Tu as aussi expliqué que danser sur de la techno place les gens dans un état de réceptivité particulier, presque méditatif. Peux-tu élaborer un peu ?

Quand les gens dansent – et peut-être que certaines personnes ne vont pas jusqu’à ce stade – mais quand quelqu’un s’ouvre complètement à la musique, prend des drogues ou ressent un sentiment d’euphorie grâce à la musique, il peut devenir lui-même, et s’ouvre à l’énergie des autres. Pour moi, c’est toujours un moment d’une beauté extrême, quand une salle entière devient complètement réceptive, et tu peux le ressentir tout de suite.

... Et c’est la raison pour laquelle tu utilises des samples dans ta musique ?

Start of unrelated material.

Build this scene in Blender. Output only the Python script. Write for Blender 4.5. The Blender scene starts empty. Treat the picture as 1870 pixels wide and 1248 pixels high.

Exactement. Récemment j’ai commencé à utiliser des mantras, des mots répétitifs en fond sonore, pas trop mis en avant, notamment un mot, « satanama », qui aide à ouvrir plein de choses dans le corps.

Comment tu te sens, quand tu retournes à Beirut ?

Stressée ! Je suis toujours très excitée à l’idée de rentrer, mais une fois sur place, je me dis « Mon Dieu… Faites moi sortir d’ici » !

Donc tu n’imaginerais pas t’y réinstaller de sitôt ?

Certainement pas.

On pourrait dire que tu entretiens une relation de fascination-répulsion pour tes origines ?

Oui c’est vrai, quand je suis ici à Berlin j’ai hâte d’y retourner, de prendre des repas, de me poser avec mes ami·e·s, aller à la plage et passer du temps avec mes proches. Mais une fois que tu y as passé une semaine, que tu as profité de la nourriture et du beau temps, tu ressens l’envie de repartir.

Donc Berlin est ton nouveau chez toi ?

Jusqu’à présent oui, je me sens chez moi à Berlin. C’est comme si j’y avais grandi, c’est un endroit qui m’a beaucoup soutenue.